Tribune

Erroll sur la personne

E-nepties et déraisons : Erroll Garner


Erroll Garner. Cas d’école (primaire… l’école, plus que le cas). Il y a longtemps, a long time ago, d’une oreille plus que distraite, j’ai entendu (écouté serait mensonger) je ne sais quoi de lui et immédiatement je l’ai catalogué, étiqueté dans le genre piano-bar, pianiste d’hôtel à prétention du genre à vouloir péter plus haut que leur cul en offrant (c’est compris dans le forfait qui, lui, n’a rien d’offert !) à leur clientèle le plaisir un rien canaille, un rien cultivé, de siroter, de blablater en musique sans se sentir dérangé et encore moins agressé ou violenté.

Le pianiste sur lequel on décide de tirer sans sommation dans les polars d’une série à sa couleur. Je l’ai donc tout de suite vomi, puis honni, avant de le caser dédaigneusement dans le dossier oubli de ce fourre-tout qui me sert de mémoire (j’avais même décidé qu’il était blanc, c’est dire l’ampleur de mon mépris d’alors !). C’est fou comme je fais ça facilement, sans réel discernement, avec des a priori aussi définitifs et vigoureusement clamés que peu fondés.

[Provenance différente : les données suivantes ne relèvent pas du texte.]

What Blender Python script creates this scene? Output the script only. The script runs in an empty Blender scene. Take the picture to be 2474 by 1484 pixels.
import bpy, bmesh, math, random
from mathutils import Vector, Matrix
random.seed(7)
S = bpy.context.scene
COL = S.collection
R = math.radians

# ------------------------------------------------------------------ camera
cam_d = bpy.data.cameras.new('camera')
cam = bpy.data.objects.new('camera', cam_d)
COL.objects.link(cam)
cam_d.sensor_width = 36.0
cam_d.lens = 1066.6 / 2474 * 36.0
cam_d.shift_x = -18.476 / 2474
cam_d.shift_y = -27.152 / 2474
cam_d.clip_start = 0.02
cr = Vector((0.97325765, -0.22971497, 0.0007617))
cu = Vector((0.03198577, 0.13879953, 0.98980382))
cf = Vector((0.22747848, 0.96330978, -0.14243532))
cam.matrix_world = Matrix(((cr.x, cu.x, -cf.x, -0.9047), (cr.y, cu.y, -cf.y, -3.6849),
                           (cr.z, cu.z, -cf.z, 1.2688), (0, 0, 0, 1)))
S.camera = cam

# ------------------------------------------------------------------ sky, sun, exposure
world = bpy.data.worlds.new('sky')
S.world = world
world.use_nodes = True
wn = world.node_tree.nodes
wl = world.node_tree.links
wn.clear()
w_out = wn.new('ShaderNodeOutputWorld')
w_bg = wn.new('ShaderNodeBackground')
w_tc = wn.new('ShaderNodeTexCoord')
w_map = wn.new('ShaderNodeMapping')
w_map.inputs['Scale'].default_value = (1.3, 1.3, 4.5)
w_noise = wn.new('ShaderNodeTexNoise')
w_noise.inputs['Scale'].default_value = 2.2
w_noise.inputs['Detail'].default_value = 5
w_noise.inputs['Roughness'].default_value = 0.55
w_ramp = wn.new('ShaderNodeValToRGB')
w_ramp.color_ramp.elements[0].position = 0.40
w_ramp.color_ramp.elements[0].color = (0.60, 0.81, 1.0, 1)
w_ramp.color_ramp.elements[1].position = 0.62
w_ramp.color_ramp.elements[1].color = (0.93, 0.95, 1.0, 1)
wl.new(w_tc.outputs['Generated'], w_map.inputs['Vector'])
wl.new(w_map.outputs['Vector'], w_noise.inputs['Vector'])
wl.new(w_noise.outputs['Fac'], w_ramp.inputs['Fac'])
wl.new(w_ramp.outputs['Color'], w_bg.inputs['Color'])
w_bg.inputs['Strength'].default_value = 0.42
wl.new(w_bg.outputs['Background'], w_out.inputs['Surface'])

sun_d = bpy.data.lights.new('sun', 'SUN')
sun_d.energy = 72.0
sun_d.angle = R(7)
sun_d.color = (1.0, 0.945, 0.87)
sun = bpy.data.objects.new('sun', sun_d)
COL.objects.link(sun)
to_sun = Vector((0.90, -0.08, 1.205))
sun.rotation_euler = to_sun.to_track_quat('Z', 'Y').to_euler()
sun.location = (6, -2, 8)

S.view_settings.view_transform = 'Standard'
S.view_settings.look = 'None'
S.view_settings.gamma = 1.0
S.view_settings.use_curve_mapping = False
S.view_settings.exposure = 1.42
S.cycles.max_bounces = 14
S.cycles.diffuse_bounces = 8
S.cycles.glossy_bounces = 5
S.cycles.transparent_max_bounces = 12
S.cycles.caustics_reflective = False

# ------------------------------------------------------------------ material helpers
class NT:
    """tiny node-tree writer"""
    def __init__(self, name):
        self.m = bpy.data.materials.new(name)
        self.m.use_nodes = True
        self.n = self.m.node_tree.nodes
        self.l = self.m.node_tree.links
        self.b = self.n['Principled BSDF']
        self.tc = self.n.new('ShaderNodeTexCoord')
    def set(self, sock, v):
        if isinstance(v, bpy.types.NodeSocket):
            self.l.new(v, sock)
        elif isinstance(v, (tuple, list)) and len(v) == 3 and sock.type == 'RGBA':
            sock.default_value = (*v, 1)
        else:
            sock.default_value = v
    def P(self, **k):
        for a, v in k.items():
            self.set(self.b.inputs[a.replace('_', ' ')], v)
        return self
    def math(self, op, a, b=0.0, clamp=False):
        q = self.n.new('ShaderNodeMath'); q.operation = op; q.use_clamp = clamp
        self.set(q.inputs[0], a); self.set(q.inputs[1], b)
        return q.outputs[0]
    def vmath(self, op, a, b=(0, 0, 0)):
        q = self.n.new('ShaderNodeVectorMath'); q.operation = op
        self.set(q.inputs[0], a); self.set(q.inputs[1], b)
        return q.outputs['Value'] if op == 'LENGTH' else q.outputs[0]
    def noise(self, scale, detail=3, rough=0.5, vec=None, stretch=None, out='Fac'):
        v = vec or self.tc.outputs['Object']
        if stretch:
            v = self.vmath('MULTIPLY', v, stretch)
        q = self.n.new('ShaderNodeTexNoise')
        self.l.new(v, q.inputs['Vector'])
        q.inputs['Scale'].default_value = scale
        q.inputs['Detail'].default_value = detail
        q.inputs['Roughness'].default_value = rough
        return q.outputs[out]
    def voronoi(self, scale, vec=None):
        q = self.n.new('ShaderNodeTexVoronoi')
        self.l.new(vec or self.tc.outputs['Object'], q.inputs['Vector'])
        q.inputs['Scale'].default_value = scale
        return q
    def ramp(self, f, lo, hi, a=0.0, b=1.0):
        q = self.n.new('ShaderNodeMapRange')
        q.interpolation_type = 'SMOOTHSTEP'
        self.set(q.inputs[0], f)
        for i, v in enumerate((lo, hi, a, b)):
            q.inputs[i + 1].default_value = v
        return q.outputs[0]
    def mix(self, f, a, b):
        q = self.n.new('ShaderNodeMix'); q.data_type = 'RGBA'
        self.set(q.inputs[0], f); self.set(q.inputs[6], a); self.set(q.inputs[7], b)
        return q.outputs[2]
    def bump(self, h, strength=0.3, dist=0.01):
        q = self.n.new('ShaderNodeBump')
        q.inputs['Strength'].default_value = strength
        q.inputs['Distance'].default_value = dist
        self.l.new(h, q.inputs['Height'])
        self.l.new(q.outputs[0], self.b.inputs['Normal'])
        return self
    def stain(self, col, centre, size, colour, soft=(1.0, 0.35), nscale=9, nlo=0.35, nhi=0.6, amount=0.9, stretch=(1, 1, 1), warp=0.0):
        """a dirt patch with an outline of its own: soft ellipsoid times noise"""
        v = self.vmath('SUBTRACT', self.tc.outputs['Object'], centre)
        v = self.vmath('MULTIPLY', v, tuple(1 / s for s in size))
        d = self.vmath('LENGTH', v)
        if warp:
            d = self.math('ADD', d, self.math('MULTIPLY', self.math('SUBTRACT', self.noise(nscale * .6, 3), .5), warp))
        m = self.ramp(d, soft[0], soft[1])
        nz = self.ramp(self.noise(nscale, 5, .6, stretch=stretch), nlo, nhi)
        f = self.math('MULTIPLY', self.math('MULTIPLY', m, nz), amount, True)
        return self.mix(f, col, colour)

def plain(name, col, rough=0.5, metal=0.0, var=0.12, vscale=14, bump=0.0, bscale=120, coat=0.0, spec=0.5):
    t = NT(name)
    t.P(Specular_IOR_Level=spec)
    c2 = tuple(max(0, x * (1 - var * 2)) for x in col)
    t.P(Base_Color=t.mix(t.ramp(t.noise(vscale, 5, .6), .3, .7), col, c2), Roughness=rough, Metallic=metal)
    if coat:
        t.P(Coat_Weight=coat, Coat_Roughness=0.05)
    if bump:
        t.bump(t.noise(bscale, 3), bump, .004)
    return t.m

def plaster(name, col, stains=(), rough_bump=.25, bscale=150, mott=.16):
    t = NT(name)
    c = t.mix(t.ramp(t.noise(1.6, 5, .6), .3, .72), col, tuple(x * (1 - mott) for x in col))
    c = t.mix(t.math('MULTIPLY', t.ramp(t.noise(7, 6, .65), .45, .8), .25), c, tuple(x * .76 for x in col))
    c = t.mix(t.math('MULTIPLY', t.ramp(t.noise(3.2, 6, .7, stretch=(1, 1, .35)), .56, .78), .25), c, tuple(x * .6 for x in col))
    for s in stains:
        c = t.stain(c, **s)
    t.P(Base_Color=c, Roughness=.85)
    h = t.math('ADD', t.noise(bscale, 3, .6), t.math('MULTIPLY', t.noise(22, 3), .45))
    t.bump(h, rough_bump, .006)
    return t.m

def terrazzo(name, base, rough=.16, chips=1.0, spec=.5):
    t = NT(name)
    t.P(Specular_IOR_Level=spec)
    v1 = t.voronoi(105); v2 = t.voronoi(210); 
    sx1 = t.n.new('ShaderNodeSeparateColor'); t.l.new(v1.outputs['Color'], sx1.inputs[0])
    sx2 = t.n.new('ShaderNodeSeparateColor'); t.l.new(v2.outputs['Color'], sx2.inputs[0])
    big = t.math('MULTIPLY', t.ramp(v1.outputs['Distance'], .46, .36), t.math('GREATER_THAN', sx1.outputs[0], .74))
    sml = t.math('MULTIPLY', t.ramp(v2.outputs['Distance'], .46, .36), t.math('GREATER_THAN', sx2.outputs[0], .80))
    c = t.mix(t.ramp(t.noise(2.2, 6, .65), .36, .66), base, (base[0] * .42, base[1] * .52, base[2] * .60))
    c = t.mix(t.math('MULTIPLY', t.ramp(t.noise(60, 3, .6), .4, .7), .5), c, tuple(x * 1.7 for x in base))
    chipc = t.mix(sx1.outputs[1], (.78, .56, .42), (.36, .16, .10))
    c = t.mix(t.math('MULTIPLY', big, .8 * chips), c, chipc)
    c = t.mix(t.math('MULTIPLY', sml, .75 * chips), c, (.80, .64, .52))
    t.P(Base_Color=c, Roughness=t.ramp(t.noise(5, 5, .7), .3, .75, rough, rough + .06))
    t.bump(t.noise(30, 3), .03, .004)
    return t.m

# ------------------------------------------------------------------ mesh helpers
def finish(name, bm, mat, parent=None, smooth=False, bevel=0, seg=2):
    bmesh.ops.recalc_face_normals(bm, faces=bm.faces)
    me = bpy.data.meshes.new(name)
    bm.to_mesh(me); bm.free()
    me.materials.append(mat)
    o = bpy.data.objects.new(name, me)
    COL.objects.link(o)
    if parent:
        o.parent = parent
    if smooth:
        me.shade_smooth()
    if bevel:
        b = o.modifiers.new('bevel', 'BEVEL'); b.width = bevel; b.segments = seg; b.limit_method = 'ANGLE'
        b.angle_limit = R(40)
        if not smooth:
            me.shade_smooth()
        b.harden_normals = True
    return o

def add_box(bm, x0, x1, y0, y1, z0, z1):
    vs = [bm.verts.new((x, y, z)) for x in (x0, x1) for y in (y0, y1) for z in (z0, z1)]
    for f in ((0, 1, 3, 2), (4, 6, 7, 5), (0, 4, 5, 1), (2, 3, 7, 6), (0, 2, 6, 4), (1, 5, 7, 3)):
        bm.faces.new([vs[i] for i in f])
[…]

Or voilà qu’il y a peu, hace poco, j’ai lu quelque part quelque chose de plutôt flatteur sur ce pianiste accompagné de la référence de concerts baptisés By the Sea. Tiens ! Comme mon cœur est quelque peu fantasque depuis plus d’un an, je prends ma tension avec aussi peu de régularité que ses battements, (latidos, c’est plus joli) avec une période de repos de 10 à 15 minutes préalables à la prise. Ces derniers temps, ce repos se fait au son et au rythme de ces enregistrements. Ma tension s’en félicite et sans crier au miracle du clavier, n’exagérons rien, je dois bien reconnaître que son phrasé et son assurance tranquille sur un certain nombre de standards visités et revisités n’a rien de déplaisant, c’est-à-dire qu’en fait il est très plaisant et réussit à ce que je lui dédie une oreille attentive car son interprétation chatouillasse (cette sensation ambiguë où se mêlent convulsivement plaisir et exaspération) mon pavillon (auditif, pas de meulière banlieusarde) dans le sens des poils qui tapissent son entrée.
Ça fait le plus grand bien ; je l’en remercie.